Stadsecoloog Geert Heyneman uit Gent kan elke dag een salade in zijn gifvrije stad plukken. Maar hij eet ook slakken uit zijn eigen tuin: “Ik bewaar ze in mijn koelkast tot ik er genoeg heb verzameld. Dan was ik ze en maak ze klaar op de klassieke Franse manier.”
Aan hem de vraag wordt in welke stad je het beste ‘van de straat kunt eten’: Amsterdam of Gent (Vlaanderen). Gent lijkt voor te lopen, vooral omdat er al vijf jaar eerder werd gestopt met het spuiten van gif. De gemeente Amsterdam gebruikt sinds 2010 geen pesticiden meer, Gent stopte daar in 2005 al mee.
“Direct toen duidelijk werd dat gemeenten er op termijn mee moesten stoppen is Gent overgestapt op ecologisch groenbeheer”, vertelt Heyneman in 2015. “Dat was een rigoureuze beslissing, maar het effect voor de natuur is groot.”
“Particulieren hebben de stadse natuur in handen”
De grootste stap moet nog worden gezet. “Een nog veel groter effect zal bereikt worden wanneer particulieren wordt verboden om pesticiden te gebruiken. Particulieren hebben een groot deel van de stadse natuur in handen, en veel van hen hebben helaas geen idee waar ze mee bezig zijn. Een boer zal niet snel een overdaad aan gif op zijn land spuiten. Aan de ene kant omdat het veel geld kost, aan de andere kant omdat hij wordt gecontroleerd. Er worden in Europa wel wat voorstellen gedaan voor zo’n verbod, maar de lobby van de gifproducenten is sterk.”
Ook de Amsterdamse stadsecoloog Remco Daalder zag al snel dat een gifvrij beleid niet verkeerd is voor de natuur. “De cijfers liegen er niet om. Vorig jaar ging het heel goed met de bijen – altijd een goede graadmeter voor de natuur. We hebben nu zestig soorten wilde bijen, tien jaar geleden waren dat er vijftig. Dat komt door het gifvrije beleid, maar ook door het stuk ecologisch beheer dat daarbij hoort. Je kunt een grasveldje twintig keer per jaar maaien, zoals dat vroeger ging, of je doet het twee keer per jaar, en dan heb je een mooie bloemenweide. Goed voor de bijen, en het vergt minder onderhoud.”

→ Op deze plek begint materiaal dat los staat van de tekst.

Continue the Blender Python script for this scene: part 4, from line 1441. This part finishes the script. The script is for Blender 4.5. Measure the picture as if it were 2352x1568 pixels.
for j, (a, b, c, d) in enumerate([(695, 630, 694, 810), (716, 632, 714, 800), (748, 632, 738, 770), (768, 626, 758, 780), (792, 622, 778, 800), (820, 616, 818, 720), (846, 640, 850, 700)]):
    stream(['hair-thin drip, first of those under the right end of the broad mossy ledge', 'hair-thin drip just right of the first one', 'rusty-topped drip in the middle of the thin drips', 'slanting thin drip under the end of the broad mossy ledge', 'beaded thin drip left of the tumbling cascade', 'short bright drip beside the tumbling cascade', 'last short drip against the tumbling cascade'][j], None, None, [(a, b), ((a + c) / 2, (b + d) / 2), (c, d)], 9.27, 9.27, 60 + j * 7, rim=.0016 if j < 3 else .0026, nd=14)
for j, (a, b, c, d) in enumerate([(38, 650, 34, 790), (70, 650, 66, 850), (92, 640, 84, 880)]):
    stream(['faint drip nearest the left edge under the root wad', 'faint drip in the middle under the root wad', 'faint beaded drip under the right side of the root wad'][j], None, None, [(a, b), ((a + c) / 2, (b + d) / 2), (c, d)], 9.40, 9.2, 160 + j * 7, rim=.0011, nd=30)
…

“Driekwart van de natuur kun je eten”
Driekwart van de natuur kun je eten, vertelt Heyneman. “Die kennis hebben we tegenwoordig niet meer. Vroeger wel. En bij allochtonen zie je het nog, Turkse dames zie ik wel noten rapen en paardenbloemen plukken. Belgen zie ik dat weinig doen.”
Heyneman is een fervent wildplukker. Hij houdt van koken, en als hij honger heeft duikt hij de bosjes om een salade te plukken van bijvoorbeeld avondkoekoeksbloem, grote pimpernel en bessen van de boksdoorn (die in de winkel als dure ‘gojibessen’ worden verkocht).
Of hij raapt wat slakken uit zijn tuin: ‘petit gris’, in Frans culinaire termen. “Die slakken worden door veel tuinliefhebbers bestreden, terwijl ze erg lekker zijn”, vertelt hij. “Ik bewaar ze in mijn koelkast tot ik er genoeg heb verzameld. Dan was ik ze en maak ze klaar op de klassieke Franse manier. Paar minuten laten blancheren, vervolgens de slakken uit hun huisjes halen en een roomsaus met knoflook maken. Voor die saus laat je de slakken gaar worden in een pan waar je eerst knoflook en een sjalotje hebt aangebakken, dan voeg je de room toe en laat je het inkoken.”